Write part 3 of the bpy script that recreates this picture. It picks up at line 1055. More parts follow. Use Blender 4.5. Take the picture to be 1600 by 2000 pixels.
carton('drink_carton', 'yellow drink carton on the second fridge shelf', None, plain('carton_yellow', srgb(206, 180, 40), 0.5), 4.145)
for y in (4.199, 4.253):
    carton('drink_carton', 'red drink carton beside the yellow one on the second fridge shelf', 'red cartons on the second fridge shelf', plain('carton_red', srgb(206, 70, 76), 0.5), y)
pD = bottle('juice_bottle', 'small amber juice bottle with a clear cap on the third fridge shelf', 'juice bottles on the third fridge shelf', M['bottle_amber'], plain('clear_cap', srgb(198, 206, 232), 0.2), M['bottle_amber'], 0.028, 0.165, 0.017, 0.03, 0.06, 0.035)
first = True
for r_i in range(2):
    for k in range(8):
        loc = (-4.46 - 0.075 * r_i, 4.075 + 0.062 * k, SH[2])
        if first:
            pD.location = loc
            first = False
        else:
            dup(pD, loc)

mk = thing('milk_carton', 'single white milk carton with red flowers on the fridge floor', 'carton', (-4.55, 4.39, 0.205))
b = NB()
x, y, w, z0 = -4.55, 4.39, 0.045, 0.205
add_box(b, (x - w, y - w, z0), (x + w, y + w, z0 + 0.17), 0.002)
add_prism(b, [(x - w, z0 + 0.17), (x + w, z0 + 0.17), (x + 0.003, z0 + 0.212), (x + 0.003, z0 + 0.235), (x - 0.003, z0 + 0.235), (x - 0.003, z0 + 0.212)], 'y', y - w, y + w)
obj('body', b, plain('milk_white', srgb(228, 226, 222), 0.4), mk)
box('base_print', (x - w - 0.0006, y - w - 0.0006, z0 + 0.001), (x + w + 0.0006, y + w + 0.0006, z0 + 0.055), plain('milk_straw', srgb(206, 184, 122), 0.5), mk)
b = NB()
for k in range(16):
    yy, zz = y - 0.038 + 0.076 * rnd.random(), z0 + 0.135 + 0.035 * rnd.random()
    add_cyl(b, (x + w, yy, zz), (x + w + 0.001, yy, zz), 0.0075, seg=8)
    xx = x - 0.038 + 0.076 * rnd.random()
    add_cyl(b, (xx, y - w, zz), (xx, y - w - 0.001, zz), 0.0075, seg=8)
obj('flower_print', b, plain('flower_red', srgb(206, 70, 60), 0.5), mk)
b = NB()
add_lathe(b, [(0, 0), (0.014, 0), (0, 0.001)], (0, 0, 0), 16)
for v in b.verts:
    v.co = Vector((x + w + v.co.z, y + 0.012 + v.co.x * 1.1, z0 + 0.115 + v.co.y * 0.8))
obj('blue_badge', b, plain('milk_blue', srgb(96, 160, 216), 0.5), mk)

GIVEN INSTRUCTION
Extract the first line above and each line after it up to and including the one with "dup(pD, loc)", please, exactly and with nothing else.

CORRECT OUTPUT
Write part 3 of the bpy script that recreates this picture. It picks up at line 1055. More parts follow. Use Blender 4.5. Take the picture to be 1600 by 2000 pixels.
carton('drink_carton', 'yellow drink carton on the second fridge shelf', None, plain('carton_yellow', srgb(206, 180, 40), 0.5), 4.145)
for y in (4.199, 4.253):
    carton('drink_carton', 'red drink carton beside the yellow one on the second fridge shelf', 'red cartons on the second fridge shelf', plain('carton_red', srgb(206, 70, 76), 0.5), y)
pD = bottle('juice_bottle', 'small amber juice bottle with a clear cap on the third fridge shelf', 'juice bottles on the third fridge shelf', M['bottle_amber'], plain('clear_cap', srgb(198, 206, 232), 0.2), M['bottle_amber'], 0.028, 0.165, 0.017, 0.03, 0.06, 0.035)
first = True
for r_i in range(2):
    for k in range(8):
        loc = (-4.46 - 0.075 * r_i, 4.075 + 0.062 * k, SH[2])
        if first:
            pD.location = loc
            first = False
        else:
            dup(pD, loc)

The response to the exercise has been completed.